Kemal'e fiziki anlamda benzemek için kilo vermişsiniz? Kaç kilo zayıfladınız?
10 kilo.

Ne kadar sürede verdiniz?
2,5 ayda verdim. Çok sıkı spor yaptım. İyi bir diyetisyenle çalıştım. Sonucunu iyi aldım.

Oynadığınız rolün etkisi altında kalıyor musunuz?
Hayır. Biz rolümüzü çıkartıp askıya astıktan sonra kendimiz oluruz, etkisine falan girmeyiz. Böyle olmalı, öbür türlüsü deliliğe girer.

'HERKES OYUNCU OLAMAZ'

Sizce her isteyen biraz gayret edip oyuncu olabilir mi?

Ben nasıl uçak pilotu olamazsam, cerrah olamazsam, dansçı olamazsam, şarkıcı olamazsam herkes de oyuncu olamaz. Ama oyunculuk meselesinde at izi, it izine karışıyor. 'Biz de yaparız, ne olacak ki?' dedirtecek örnekler de ortaya çıkıyor. Bu da şu anlama geliyor, yapımcı ve yönetmen arkadaşlar sadece fiziğinden dolayı bir arkadaşı getirip bir şey oynatıyorlar.Biz bazen 36 saat çalışıyoruz. Ve bu 36 saatin içersinde çok önemli performanslar yapıyoruz. Eğer oyuncu iyi değilse, oyuncunun algılaması yüksek değilse, bir sürü problemi varsa bir yönetmen olarak o işin altından kalkman mümkün değildir.

'HAYATIM BOYUNCA ÇAPKINDIM'

Kendi ağzınızdan Oktay Kaynarca'yı tarif eder misiniz?

Ben mümkün olduğu kadar kendim olmaya çalışan, mümkün olduğu kadar sade yaşayan bir adamım.
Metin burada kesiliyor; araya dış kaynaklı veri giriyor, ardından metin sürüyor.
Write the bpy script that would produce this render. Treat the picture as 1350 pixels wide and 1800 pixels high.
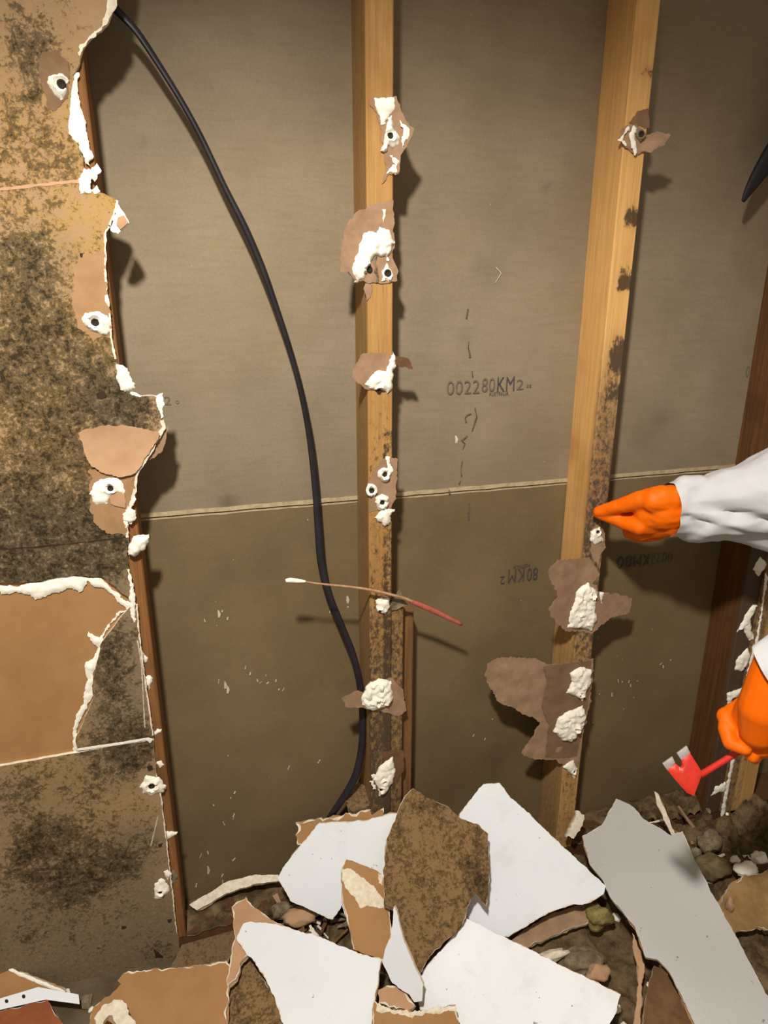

Felsefem de şudur, dünya bir gün o da bugün. Dost kazanmaya çalışan, kimseyi kırmayan, kimseyi aldatmayan, sadece işini yapan biriyim. Ayrıca hayatım boyunca çapkın oldum.

Sokakta kameraları gördüğünüzde hırçınlaşıyor musunuz, ne oluyor size o an?
Ben hırçınlaşmıyorum, benim hayatımın içine girerken bana sormak zorundalar. Şimdi eğer sen fotoğrafımı çekip gazetende yayımlayıp o meseleden dolayı bir başarı elde ediyorsan, demek ki ben senin için malzemeyim. Ama o önemli şeyi o kadar hoyratça kullanmamalısın, kırmamalısın, dökmemelisin. Benimle ilişki içinde olmalısın. Benim gönlümü almalısın. Ben de sana iyi davranıp senin istediğin şeyi yapabilmeliyim. Ama hayatımın ortasına, kapıyı kırarmış gibi girip istediğin fotoğrafı çekip, istediğin gibi yayımlarsan o beni kırar ve döker.

Popülariteden memnun değil misiniz?
Popülarite, yaptığımız işin bir parçası. Bundan kaçınılmaz. Bu kaçınılacak bir şey değildir. Ama annem de bana söylüyor, 'Bu senin yaptığın iş, buna da katlanmak zorundasın ' Hayır, ben katlanmak zorunda değilim.